For two years, authorities said, a mother subjected her son to what veteran detectives described as shocking, ritualistic abuse.
The 5-year-old was hung by his hands and wrists from a door jamb and beaten with some sort of leash or chain, police said. He was routinely denied food and water, burned with cigarettes on his body and genitals, and left to sit in his own urine and feces.
In the past few weeks, his hands were held to a hot stove, according to Capt. Fabian Lizarraga, causing injuries that may leave them permanently disfigured.
Starkeisha Brown, the boy's 24-year-old mother, allegedly committed the acts for about two years without detection -- until a bizarre series of events last week.

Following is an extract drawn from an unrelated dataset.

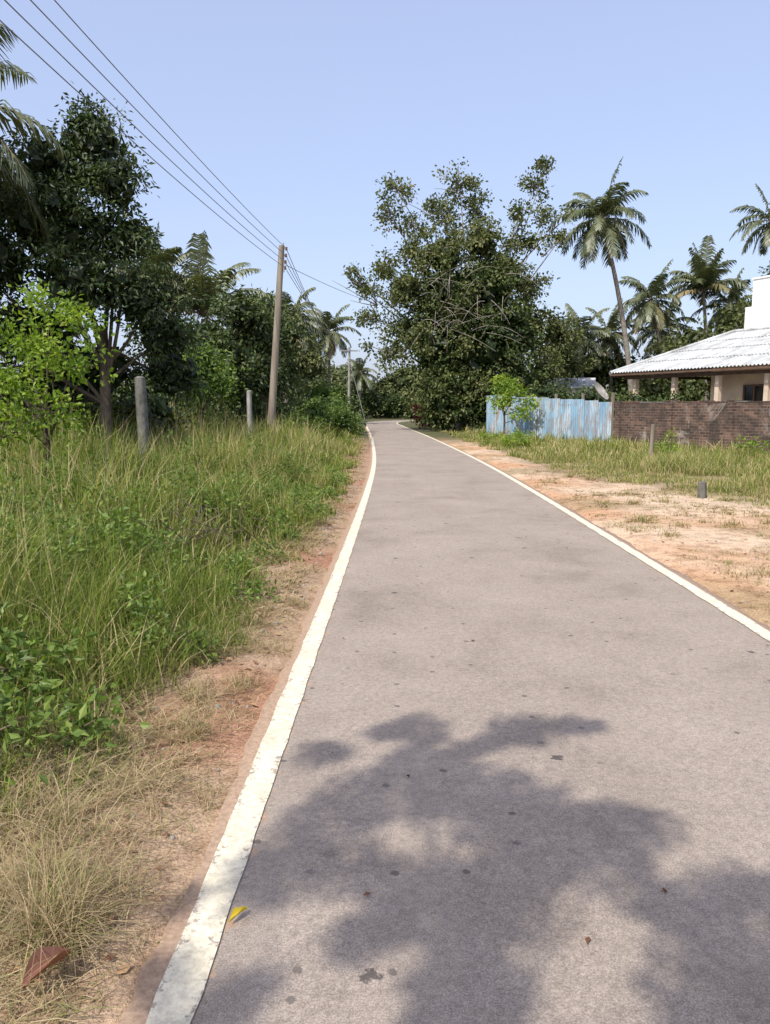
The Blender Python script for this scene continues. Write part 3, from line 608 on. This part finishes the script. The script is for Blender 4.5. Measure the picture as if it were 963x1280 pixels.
# ------------------------------------------------------------------ house
U=np.array([.463,-.886]); ah=math.atan2(U[1],U[0])
house=bpy.data.objects.new('white_bungalow',None); sc.collection.objects.link(house); house.location=(11.3,42,0); house.rotation_euler=(0,0,ah)
def child(nm,b,mats):
    ob=b.make(nm,mats); ob.parent=house; return ob
LH_=19.; ze=3.42; zr=5.75; nr=7.4
def roofplane(b,side):
    n0,n1=(0,nr) if side==0 else (2*nr,nr)
    uu=np.arange(0,LH_,.03); rows=4
    V=[];F=[]; m=len(uu); base=0
    for r in range(rows):
        ring=[]
        for e in(0,1):
            t=(r+e)/rows
            us=np.where(uu<1.6*t,1.6*t,uu); us=np.where(us>LH_-1.6*t,LH_-1.6*t,us)
            # each course of sheets overlaps the one below it
            ring.append(np.c_[us,n0+(n1-n0)*t+0*us,ze+(zr-ze)*t+.035*np.sin(us*2*np.pi/.2)+(.035 if e==0 else 0)])
        V+=ring; j=np.arange(m-1); F.append(np.c_[base+j,base+j+1,base+m+j+1,base+m+j]); base+=2*m
    b.add(np.concatenate(V),np.concatenate(F),0,None,True)
b=B(); roofplane(b,0); roofplane(b,1)
for u0,u1 in((0,1.6),(LH_,LH_-1.6)):
    b.add([(u0,0,ze),(u0,2*nr,ze),(u1,nr,zr),(u1,nr,zr)],[[0,1,2,3]],0)
for (a,c) in(((0,0,ze+.04),(1.6,nr,zr+.06)),((1.6,nr,zr+.06),(LH_-1.6,nr,zr+.06)),((0,2*nr,ze+.04),(1.6,nr,zr+.06)),((LH_,0,ze+.04),(LH_-1.6,nr,zr+.06))):
    tube(b,[a,c],[.1,.1],0,6)
child('roof',b,[M_roof])
b=B(); box(b,(LH_/2,.03,ze-.14),(LH_,.05,.09),(1,0),0); box(b,(.06,nr,ze-.2),(.05,2*nr-.1,.14),(1,0),0)
box(b,(LH_/2,.62,ze-.32),(LH_-1,.14,.16),(1,0),0); child('fascia',b,[M_brown])
b=B(); box(b,((4.9+18)/2,7.5,0),(13.1,11,ze+.25),(1,0),0); child('walls',b,[M_cream])
b=B(); box(b,(LH_/2,1.0,0),(LH_-.8,2.0,.35),(1,0),0); child('veranda_floor',b,[M_conc])
b=B()
for u in(1.3,3.9,6.5,9.1,11.7,14.3,16.9):
    box(b,(u,.62,.35),(.22,.22,ze-.68),(1,0),0); box(b,(u,.62,.35),(.32,.32,.5),(1,0),0)
child('veranda_pillars',b,[M_cream])
b=B()
for u,w,h,z in((7.4,1.1,1.3,1.3),(9.9,1.0,2.3,.36),(11.6,1.4,1.3,1.25),(14.5,1.4,1.3,1.25)):
    box(b,(u,1.985,z),(w,.03,h),(1,0),1)
    for s in(-1,0,1): box(b,(u+s*w/2,1.95,z-.05),(.08,.07,h+.1),(1,0),0)
    box(b,(u,1.944,z-.06),(w+.1,.07,.08),(1,0),0); box(b,(u,1.944,z+h),(w+.1,.07,.08),(1,0),0)
child('windows_and_door',b,[M_brown,M_dark])
b=B(); box(b,(6.6,11.6,0),(10.6,5.0,8.75),(1,0),0); box(b,(1.05,10.2,0),(.5,2.,7.3),(1,0),0); box(b,(6.6,11.6,8.752),(10.7,5.1,.1),(1,0),0); child('upper_storey',b,[M_white])
b=B(); box(b,(13.5,62,0),(3.4,3,3.2),(1,-.2),0)
ax=nrm(np.array([1,-.2,0.])); ay=np.array([-ax[1],ax[0],0]); c=np.array([13.5,62,3.2])
for s in(-1,1):
    b.add([c-ax*2+ay*s*1.9-np.array([0,0,.1]),c+ax*2+ay*s*1.9-np.array([0,0,.1]),c+ax*2+np.array([0,0,.75]),c-ax*2+np.array([0,0,.75])],[[0,1,2,3]],1)
for s in(-1,1): b.add([c+ax*s*1.7-ay*1.5,c+ax*s*1.7+ay*1.5,c+ax*s*1.7+np.array([0,0,.7]),c+ax*s*1.7+np.array([0,0,.7])],[[0,1,2,3]],0)
box(b,tuple(c*[1,1,0]-ay*1.52),(.8,.05,2),(1,-.2),2); b.make('shed',[M_white,M_roof,M_brown])
# satellite dish, tipped upward and turned away
b=B(); n=np.array([.62,-.5,.6]); n/=np.linalg.norm(n); c=np.array([8.75,34.3,2.25]); s=nrm(np.cross(n,[0,0,1])); t=np.cross(s,n)
rg=np.linspace(.02,.44,7); a=np.arange(20)/20*2*np.pi; V=[]
for r in rg:
    for q in a: V.append(c+s*r*math.cos(q)+t*r*1.1*math.sin(q)+n*(r*r*.9))
f=[[i*20+j,i*20+(j+1)%20,(i+1)*20+(j+1)%20,(i+1)*20+j] for i in range(6) for j in range(20)]
b.add(V,f,0,None,True); tube(b,[(8.78,34.35,0),(8.78,34.35,2.2)],[.03,.03],1,6); tube(b,[c-t*.4,c+n*.5],[.012,.012],1,4); tube(b,[c+n*.45,c+n*.56],[.04,.04],1,6)
b.make('satellite_dish',[M_conc,M_metal])

# ------------------------------------------------------------------ shade tree behind the viewpoint
el=rad(50); az=rad(30)
Sd=np.array([-math.sin(az)*math.cos(el),-math.cos(az)*math.cos(el),math.sin(el)])
b=B(); H=6.4
cl=[(-.24,3.39,.11),(.22,3.70,.13),(.10,3.64,.10),(.28,3.54,.07),(.72,3.68,.13),(.85,3.66,.12),(1.0,3.72,.08),(1.12,3.74,.05),(.62,3.54,.07),(.48,3.47,.06),(.17,3.38,.08),(.36,3.37,.07),
(-.08,3.05,.14),(.12,3.15,.15),(.33,3.15,.15),(.52,3.08,.15),(.68,2.95,.14),(-.22,2.8,.13),(-.02,2.85,.11),(-.32,2.55,.15),(-.1,2.5,.13),(-.38,2.4,.10),(.45,2.85,.15),(.62,2.75,.15),(.8,2.75,.12),(.2,2.95,.11),
(1.02,2.76,.13),(.92,2.86,.09),(.9,2.62,.09),(.08,2.42,.13),(.28,2.4,.13),(.48,2.5,.14),(.68,2.55,.12),(.3,2.2,.13),(.45,2.3,.12),(.27,2.02,.13),(.22,1.86,.13),(.36,1.9,.1),(.9,2.4,.10),(1.04,2.28,.12),(1.2,2.33,.14),(1.3,2.15,.15),(1.06,2.0,.12),(1.42,2.35,.14),(1.55,2.45,.12),(1.5,2.1,.15),(.85,1.88,.12),(1.2,1.9,.15),(.98,2.12,.12),(1.4,1.95,.14),
(-.6,1.98,.08),(-.5,1.82,.09),(-.62,2.33,.06),(-.35,1.9,.08),(-.02,2.15,.09),(.12,2.28,.11)]
cl=[(gx-.035*gy,gy,r) for gx,gy,r in cl]
nvis=len(cl)
for k in range(150): cl.append((R.uniform(-2.3,3.2),R.uniform(-4.5,1.65),R.uniform(.12,.26)))
tb=np.array([-5.2,-6.0,0.]); fork=np.array([-3.9,-4.8,4.0])
tube(b,bez(tb,(-5.0,-5.6,2.2),fork,9),np.linspace(.28,.17,9),1,10)
hubs=[]
for g in((.2,1.8),(.9,1.6),(-.5,1.2),(-1.2,.6),(1.6,.6),(.3,-.8),(-1.2,-2.2),(1.4,-2.4)):
    p=np.array([g[0],g[1],0])+Sd/Sd[2]*(H-.5); hubs.append(p)
    tube(b,bez(fork,(fork+p)/2+np.array([-.1,-.2,.35]),p,9),np.linspace(.08,.012,9),1,6,False)
for q,(gx,gy,r) in enumerate(cl):
    vis=q<nvis
    h=H+R.uniform(-.35,.6)*(1 if vis else 2.2); p=np.array([gx,gy,0])+Sd/Sd[2]*h; m=int(50+r*r*6800) if vis else int(30+r*r*1900)
    o=R.normal(size=(m,3))*r*.6; o=o*np.minimum(1,(r*1.05/np.maximum(np.linalg.norm(o,axis=1,keepdims=True),1e-6)))
    leaves(b,p+o,R.normal(size=(m,3)),R.uniform(.05,.09,m),R.uniform(.03,.05,m),R.random(m),0)
    hb_=min(hubs,key=lambda z:np.linalg.norm(z-p)); tube(b,bez(hb_,(hb_+p)/2+R.normal(size=3)*.08,p,5),np.linspace(.008,.003,5),1,4,False)
b.make('shade_tree',[M_mango,M_bark])

# ------------------------------------------------------------------ light, world, camera
sun=bpy.data.lights.new('sun','SUN'); sun.energy=5; sun.angle=rad(.5); sun.color=(1,.95,.86)
so=bpy.data.objects.new('sun',sun); sc.collection.objects.link(so); so.rotation_euler=Vector(Sd).to_track_quat('Z','Y').to_euler()
w=bpy.data.worlds.new('World'); sc.world=w; w.use_nodes=True; nt=w.node_tree; nt.nodes.clear()
sk=nt.nodes.new('ShaderNodeTexSky'); sk.sky_type='NISHITA'; sk.sun_disc=False; sk.sun_elevation=el; sk.sun_rotation=rad(210); sk.air_density=1.; sk.dust_density=3.0; sk.ozone_density=1.
# high thin haze: a pale veil added over the clear sky
ad=nt.nodes.new('ShaderNodeMix'); ad.data_type='RGBA'; ad.blend_type='ADD'; ad.inputs[0].default_value=1; ad.inputs[7].default_value=(2.7,3.0,4.3,1)
nt.links.new(sk.outputs[0],ad.inputs[6])
bg=nt.nodes.new('ShaderNodeBackground'); bg.inputs[1].default_value=.12; o=nt.nodes.new('ShaderNodeOutputWorld')
nt.links.new(ad.outputs[2],bg.inputs[0]); nt.links.new(bg.outputs[0],o.inputs[0])
cam=bpy.data.cameras.new('camera'); co=bpy.data.objects.new('camera',cam); sc.collection.objects.link(co); sc.camera=co
co.location=(0,0,1.6); co.rotation_euler=(rad(90-7.7),0,rad(1.0)); cam.sensor_width=36; cam.sensor_height=36; cam.sensor_fit='VERTICAL'; cam.lens=27.06; cam.clip_end=6000; cam.clip_start=.05
sc.view_settings.view_transform='Standard'; sc.view_settings.look='None'; sc.view_settings.exposure=0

"It causes you to question the humanity of some people," Assistant Police Chief Earl Paysinger said about the abuse. "Whether they have a heart or a soul."
It started with an anonymous tip to the Los Angeles County Department of Children and Family Services saying there was a problem at the South Los Angeles apartment near 110th and Figueroa streets.
On Monday, June 9, Brown and her live-in girlfriend, Krystal Matthews, 19, were ordered to a children services office along with the boy to discuss the allegation of abuse.
Instead, the pair left the abused boy with a complete stranger and attended the meeting with a healthy-looking 4-year-old they said was Brown's son, along with a girl of about 6, authorities said. Police said they are trying to determine those children's identities.
They told the stranger, " 'Watch him for us.' They said 'We'll be right back,' " Lizarraga said.
While the women were being interviewed, the stranger who had been asked to watch the boy started asking people in the neighborhood what he should do with the 5-year-old, who looked sickly and injured. Eventually someone called authorities.
Officials got word of the boy's condition as they were interviewing Brown and Matthews and began asking more pointed questions and challenging the pair's story, Lizarraga said.
Halfway through the interview the two women sprinted from the office, abandoning the 4-year-old and his sister at the office, police said.
"They realize that no one is buying their ruse," said Lt. Vincent Neglia of the LAPD's Abused Child Unit, and "they bug out."
Lizarraga said it was fortunate that the stranger sought help. He "had the sense that something was not right, that the situation he had been placed in was not right," the captain said.